A mother to two adult daughters, Funk says she felt like so much progress had been made on gender equality in her lifetime.
“It just keeps getting highlighted in my daughters’ era. I was really hoping we were much beyond this,” she said.
By uncovering the stories of women of the past, she hopes to inspire today’s women.
“I think when you see somebody else’s success as a woman, you realize that you can achieve that success as well,” she said.
She says everyone can take something away from learning about these women. And hopes that, by seeing the work, people learn what she feels should be essential Alberta history.
“I find every time I’m sharing these stories with other people, they’re amazed by them. The things that I think should be common knowledge are not.”
Archives reveal lives of Lethbridge’s past artists
The process of finding that knowledge and making it common isn’t so simple, though.
Funk says it isn’t always easy to find information about women in the arts as their work often wasn’t written about or documented as extensively as men.
To further her research, Funk visited archives, including Lethbridge’s Galt Museum and Archives, where she worked with archivist Bobbie Fox.

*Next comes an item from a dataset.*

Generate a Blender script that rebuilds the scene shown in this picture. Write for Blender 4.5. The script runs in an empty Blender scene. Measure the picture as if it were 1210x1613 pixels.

The Galt’s archives hold photographs, diaries, audio recordings and more related to southern Alberta. Some items in the collection date as far back as the late 1800s.
“We’ve had so many amazing female and women artists. So I immediately helped her do searching on our database to bring some of those stories out,” said Fox.
One of those artists was Edith Fannie Kirk.
Born in England in 1858, Kirk was a painter who lived in Lethbridge for the last 35 years of her life. Described as an adventurer, Kirk painted watercolours of Lethbridge and surrounding prairie and mountain landscapes.
According to a 2015 exhibition at the Galt, Kirk was educated at prestigious art schools in England and France and didn’t hesitate to share that knowledge with the community.
In black and white newspaper photos, Kirk can be seen with the Lethbridge Sketch Club, which she was influential in setting up in 1936. The group continues to exist today as the Lethbridge Artists Club.
Project is ‘life’s work,’ says artist
These photos and notes are just the beginning, though. Funk has visits to the Banff Centre and Whyte Museum lined up to look at their archives.
After that, she plans on visiting archives in Edmonton.
“Over the next year, I think I’m going to be making lots of visits everywhere and lots of emails and phone calls,” she said.
She has a two-year plan for the project that includes exhibits and a possible book, but the more she learns, the more she feels there is to be done.
“It totally feels like it’ll be my life’s work,” she said.